WRITTEN INSTRUCTION
Each entry should be quoted word for word, including every mark of punctuation.

DATA FOR THE TASK

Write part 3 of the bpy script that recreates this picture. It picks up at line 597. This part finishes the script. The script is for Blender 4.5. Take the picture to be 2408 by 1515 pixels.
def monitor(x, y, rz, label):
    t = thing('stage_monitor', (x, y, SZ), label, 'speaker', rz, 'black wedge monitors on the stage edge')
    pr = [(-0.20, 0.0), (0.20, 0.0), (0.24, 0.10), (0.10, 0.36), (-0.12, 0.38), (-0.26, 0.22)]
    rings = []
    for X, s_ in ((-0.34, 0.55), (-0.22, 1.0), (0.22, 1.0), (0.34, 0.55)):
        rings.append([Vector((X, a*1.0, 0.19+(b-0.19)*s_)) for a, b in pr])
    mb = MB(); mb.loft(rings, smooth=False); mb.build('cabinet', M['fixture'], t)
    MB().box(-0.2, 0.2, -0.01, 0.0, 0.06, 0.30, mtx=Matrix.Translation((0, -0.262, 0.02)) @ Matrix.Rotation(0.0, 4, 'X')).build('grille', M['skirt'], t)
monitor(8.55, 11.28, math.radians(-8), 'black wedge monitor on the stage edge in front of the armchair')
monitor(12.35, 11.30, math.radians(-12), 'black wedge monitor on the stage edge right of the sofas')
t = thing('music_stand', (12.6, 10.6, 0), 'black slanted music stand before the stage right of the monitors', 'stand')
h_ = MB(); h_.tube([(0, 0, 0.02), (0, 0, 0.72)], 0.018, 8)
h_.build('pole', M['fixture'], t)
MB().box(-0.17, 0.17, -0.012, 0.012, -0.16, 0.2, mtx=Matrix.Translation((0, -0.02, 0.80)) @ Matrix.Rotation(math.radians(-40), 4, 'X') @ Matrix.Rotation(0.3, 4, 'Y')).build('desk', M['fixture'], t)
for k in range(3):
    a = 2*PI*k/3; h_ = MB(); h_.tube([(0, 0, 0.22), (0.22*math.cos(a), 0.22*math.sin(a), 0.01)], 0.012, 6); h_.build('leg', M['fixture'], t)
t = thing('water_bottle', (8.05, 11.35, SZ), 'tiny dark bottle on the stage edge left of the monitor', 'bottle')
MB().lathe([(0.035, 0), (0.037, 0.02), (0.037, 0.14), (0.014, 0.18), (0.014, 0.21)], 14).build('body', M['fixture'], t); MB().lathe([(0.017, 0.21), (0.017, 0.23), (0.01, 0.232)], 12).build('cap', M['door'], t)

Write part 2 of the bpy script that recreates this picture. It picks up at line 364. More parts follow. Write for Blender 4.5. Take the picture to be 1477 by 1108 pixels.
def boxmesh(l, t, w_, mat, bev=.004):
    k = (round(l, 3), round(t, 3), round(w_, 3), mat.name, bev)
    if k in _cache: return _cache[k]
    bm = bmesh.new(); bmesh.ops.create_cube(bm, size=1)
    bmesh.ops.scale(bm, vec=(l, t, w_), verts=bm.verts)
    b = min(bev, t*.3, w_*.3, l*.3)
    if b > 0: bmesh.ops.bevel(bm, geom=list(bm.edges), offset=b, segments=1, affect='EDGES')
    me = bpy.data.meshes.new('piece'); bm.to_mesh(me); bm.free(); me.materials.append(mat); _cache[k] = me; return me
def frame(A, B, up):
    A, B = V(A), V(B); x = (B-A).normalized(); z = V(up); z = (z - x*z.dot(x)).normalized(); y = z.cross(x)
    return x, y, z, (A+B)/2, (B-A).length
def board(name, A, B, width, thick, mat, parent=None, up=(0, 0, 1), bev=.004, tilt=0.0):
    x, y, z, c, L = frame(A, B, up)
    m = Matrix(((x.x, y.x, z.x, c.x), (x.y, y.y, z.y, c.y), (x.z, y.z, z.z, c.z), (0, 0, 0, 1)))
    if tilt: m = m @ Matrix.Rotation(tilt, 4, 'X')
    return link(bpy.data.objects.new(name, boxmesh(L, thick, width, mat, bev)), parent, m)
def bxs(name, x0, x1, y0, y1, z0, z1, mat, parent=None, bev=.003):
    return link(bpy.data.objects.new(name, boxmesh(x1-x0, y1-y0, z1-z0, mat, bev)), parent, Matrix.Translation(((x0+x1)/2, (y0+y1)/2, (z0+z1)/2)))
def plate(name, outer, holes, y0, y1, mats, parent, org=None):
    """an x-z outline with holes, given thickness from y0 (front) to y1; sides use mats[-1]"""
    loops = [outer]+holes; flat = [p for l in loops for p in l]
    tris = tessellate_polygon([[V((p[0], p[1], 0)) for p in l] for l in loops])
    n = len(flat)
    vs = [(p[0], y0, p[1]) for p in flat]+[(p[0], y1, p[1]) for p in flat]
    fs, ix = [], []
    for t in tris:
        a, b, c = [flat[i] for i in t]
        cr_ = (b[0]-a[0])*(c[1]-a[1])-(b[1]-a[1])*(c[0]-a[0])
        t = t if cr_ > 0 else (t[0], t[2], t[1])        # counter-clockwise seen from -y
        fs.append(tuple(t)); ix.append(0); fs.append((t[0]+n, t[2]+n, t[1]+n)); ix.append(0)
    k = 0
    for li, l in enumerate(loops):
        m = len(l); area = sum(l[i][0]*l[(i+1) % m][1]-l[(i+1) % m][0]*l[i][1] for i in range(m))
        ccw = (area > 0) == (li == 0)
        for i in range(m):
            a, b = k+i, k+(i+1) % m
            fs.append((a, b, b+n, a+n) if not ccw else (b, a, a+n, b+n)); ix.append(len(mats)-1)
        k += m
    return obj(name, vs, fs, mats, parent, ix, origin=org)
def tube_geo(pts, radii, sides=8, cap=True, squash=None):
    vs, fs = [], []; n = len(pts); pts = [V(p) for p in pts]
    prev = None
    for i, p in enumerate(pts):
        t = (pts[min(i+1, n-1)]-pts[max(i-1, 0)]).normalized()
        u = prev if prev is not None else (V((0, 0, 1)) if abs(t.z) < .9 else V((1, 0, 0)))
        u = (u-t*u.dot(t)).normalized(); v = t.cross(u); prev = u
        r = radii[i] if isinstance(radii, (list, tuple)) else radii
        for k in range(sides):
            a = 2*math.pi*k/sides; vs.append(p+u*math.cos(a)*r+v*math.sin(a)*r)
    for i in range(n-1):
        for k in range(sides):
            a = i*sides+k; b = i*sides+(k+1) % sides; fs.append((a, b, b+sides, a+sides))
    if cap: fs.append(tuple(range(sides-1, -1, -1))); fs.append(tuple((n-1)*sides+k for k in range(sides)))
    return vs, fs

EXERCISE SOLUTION
Write part 3 of the bpy script that recreates this picture. It picks up at line 597. This part finishes the script. The script is for Blender 4.5. Take the picture to be 2408 by 1515 pixels.
def monitor(x, y, rz, label):
    t = thing('stage_monitor', (x, y, SZ), label, 'speaker', rz, 'black wedge monitors on the stage edge')
    pr = [(-0.20, 0.0), (0.20, 0.0), (0.24, 0.10), (0.10, 0.36), (-0.12, 0.38), (-0.26, 0.22)]
    rings = []
    for X, s_ in ((-0.34, 0.55), (-0.22, 1.0), (0.22, 1.0), (0.34, 0.55)):
        rings.append([Vector((X, a*1.0, 0.19+(b-0.19)*s_)) for a, b in pr])
    mb = MB(); mb.loft(rings, smooth=False); mb.build('cabinet', M['fixture'], t)
    MB().box(-0.2, 0.2, -0.01, 0.0, 0.06, 0.30, mtx=Matrix.Translation((0, -0.262, 0.02)) @ Matrix.Rotation(0.0, 4, 'X')).build('grille', M['skirt'], t)
monitor(8.55, 11.28, math.radians(-8), 'black wedge monitor on the stage edge in front of the armchair')
monitor(12.35, 11.30, math.radians(-12), 'black wedge monitor on the stage edge right of the sofas')
t = thing('music_stand', (12.6, 10.6, 0), 'black slanted music stand before the stage right of the monitors', 'stand')
h_ = MB(); h_.tube([(0, 0, 0.02), (0, 0, 0.72)], 0.018, 8)
h_.build('pole', M['fixture'], t)
MB().box(-0.17, 0.17, -0.012, 0.012, -0.16, 0.2, mtx=Matrix.Translation((0, -0.02, 0.80)) @ Matrix.Rotation(math.radians(-40), 4, 'X') @ Matrix.Rotation(0.3, 4, 'Y')).build('desk', M['fixture'], t)
for k in range(3):
    a = 2*PI*k/3; h_ = MB(); h_.tube([(0, 0, 0.22), (0.22*math.cos(a), 0.22*math.sin(a), 0.01)], 0.012, 6); h_.build('leg', M['fixture'], t)
t = thing('water_bottle', (8.05, 11.35, SZ), 'tiny dark bottle on the stage edge left of the monitor', 'bottle')
MB().lathe([(0.035, 0), (0.037, 0.02), (0.037, 0.14), (0.014, 0.18), (0.014, 0.21)], 14).build('body', M['fixture'], t); MB().lathe([(0.017, 0.21), (0.017, 0.23), (0.01, 0.232)], 12).build('cap', M['door'], t)

Write part 2 of the bpy script that recreates this picture. It picks up at line 364. More parts follow. Write for Blender 4.5. Take the picture to be 1477 by 1108 pixels.
def boxmesh(l, t, w_, mat, bev=.004):
    k = (round(l, 3), round(t, 3), round(w_, 3), mat.name, bev)
    if k in _cache: return _cache[k]
    bm = bmesh.new(); bmesh.ops.create_cube(bm, size=1)
    bmesh.ops.scale(bm, vec=(l, t, w_), verts=bm.verts)
    b = min(bev, t*.3, w_*.3, l*.3)
    if b > 0: bmesh.ops.bevel(bm, geom=list(bm.edges), offset=b, segments=1, affect='EDGES')
    me = bpy.data.meshes.new('piece'); bm.to_mesh(me); bm.free(); me.materials.append(mat); _cache[k] = me; return me
def frame(A, B, up):
    A, B = V(A), V(B); x = (B-A).normalized(); z = V(up); z = (z - x*z.dot(x)).normalized(); y = z.cross(x)
    return x, y, z, (A+B)/2, (B-A).length
def board(name, A, B, width, thick, mat, parent=None, up=(0, 0, 1), bev=.004, tilt=0.0):
    x, y, z, c, L = frame(A, B, up)
    m = Matrix(((x.x, y.x, z.x, c.x), (x.y, y.y, z.y, c.y), (x.z, y.z, z.z, c.z), (0, 0, 0, 1)))
    if tilt: m = m @ Matrix.Rotation(tilt, 4, 'X')
    return link(bpy.data.objects.new(name, boxmesh(L, thick, width, mat, bev)), parent, m)
def bxs(name, x0, x1, y0, y1, z0, z1, mat, parent=None, bev=.003):
    return link(bpy.data.objects.new(name, boxmesh(x1-x0, y1-y0, z1-z0, mat, bev)), parent, Matrix.Translation(((x0+x1)/2, (y0+y1)/2, (z0+z1)/2)))
def plate(name, outer, holes, y0, y1, mats, parent, org=None):
    """an x-z outline with holes, given thickness from y0 (front) to y1; sides use mats[-1]"""
    loops = [outer]+holes; flat = [p for l in loops for p in l]
    tris = tessellate_polygon([[V((p[0], p[1], 0)) for p in l] for l in loops])
    n = len(flat)
    vs = [(p[0], y0, p[1]) for p in flat]+[(p[0], y1, p[1]) for p in flat]
    fs, ix = [], []
    for t in tris:
        a, b, c = [flat[i] for i in t]
        cr_ = (b[0]-a[0])*(c[1]-a[1])-(b[1]-a[1])*(c[0]-a[0])
        t = t if cr_ > 0 else (t[0], t[2], t[1])        # counter-clockwise seen from -y
        fs.append(tuple(t)); ix.append(0); fs.append((t[0]+n, t[2]+n, t[1]+n)); ix.append(0)
    k = 0
    for li, l in enumerate(loops):
        m = len(l); area = sum(l[i][0]*l[(i+1) % m][1]-l[(i+1) % m][0]*l[i][1] for i in range(m))
        ccw = (area > 0) == (li == 0)
        for i in range(m):
            a, b = k+i, k+(i+1) % m
            fs.append((a, b, b+n, a+n) if not ccw else (b, a, a+n, b+n)); ix.append(len(mats)-1)
        k += m
    return obj(name, vs, fs, mats, parent, ix, origin=org)
def tube_geo(pts, radii, sides=8, cap=True, squash=None):
    vs, fs = [], []; n = len(pts); pts = [V(p) for p in pts]
    prev = None
    for i, p in enumerate(pts):
        t = (pts[min(i+1, n-1)]-pts[max(i-1, 0)]).normalized()
        u = prev if prev is not None else (V((0, 0, 1)) if abs(t.z) < .9 else V((1, 0, 0)))
        u = (u-t*u.dot(t)).normalized(); v = t.cross(u); prev = u
        r = radii[i] if isinstance(radii, (list, tuple)) else radii
        for k in range(sides):
            a = 2*math.pi*k/sides; vs.append(p+u*math.cos(a)*r+v*math.sin(a)*r)
    for i in range(n-1):
        for k in range(sides):
            a = i*sides+k; b = i*sides+(k+1) % sides; fs.append((a, b, b+sides, a+sides))
    if cap: fs.append(tuple(range(sides-1, -1, -1))); fs.append(tuple((n-1)*sides+k for k in range(sides)))
    return vs, fs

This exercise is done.